Take It and Make It

This Wannabees activity focuses on sophomores and targets English language skills.

Participating students work in teams and use a bag of popular arts/crafts materials to create a miniature of an animate or inanimate ‘thing’ that would be found in the country, city, or suburbs. For example, using the materials they receive, students can build a cow, an automobile, or a miniature Statue of Liberty.

Student ‘creation’ teams select the object to be reproduced, construct a miniature of same, and then write a set of directions using only mathematical measurements, names of shapes, colors if necessary, and directions for putting pieces together. Creation teams will provide instructions for reproducing the object they built, but cannot use any language that actually describes the item.

The ‘reconstruction’ team must duplicate what the ‘creation’ team built originally without ever seeing the item. The reconstruction team will receive a bag of identical materials used by the creation team, and duplicate the item by only reading the directions provided by the creation teams. Points are awarded for difficulty levels involved in creating/reconstruction the item. 

The process emphasizes the need for strong reading and writing skills. Students ‘win’ the game if the reconstruction team can recreate the ‘thing’ made by the creation team using only the written directions.

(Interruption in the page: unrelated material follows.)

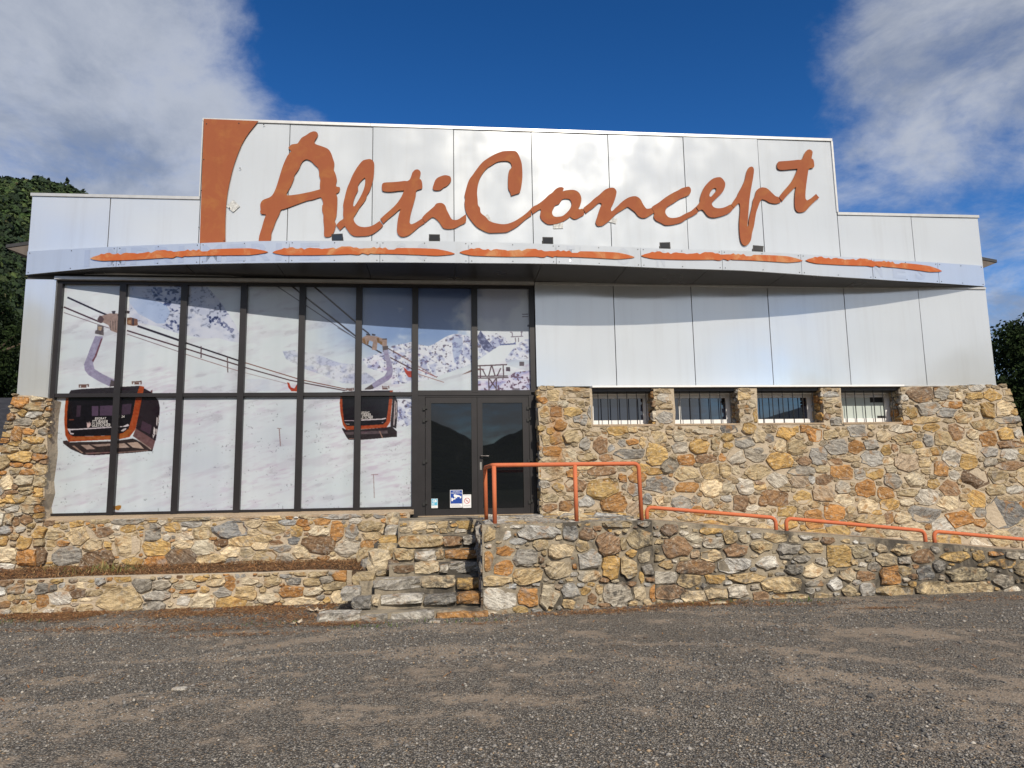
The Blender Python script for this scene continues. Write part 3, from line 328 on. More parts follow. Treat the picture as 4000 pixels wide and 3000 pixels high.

Technical writing is an in-demand skill, but one that few students cultivate because most writing in school does not demand the level of skill that creates good technical writers. Teams compete — only one team wins. But all realize how very hard it is to write directions. That’s why people who are good technical writers make significant salaries.

The game winds up with a discussion about the law of supply and demand as it pertains to one’s proficiency in language and the search for available jobs.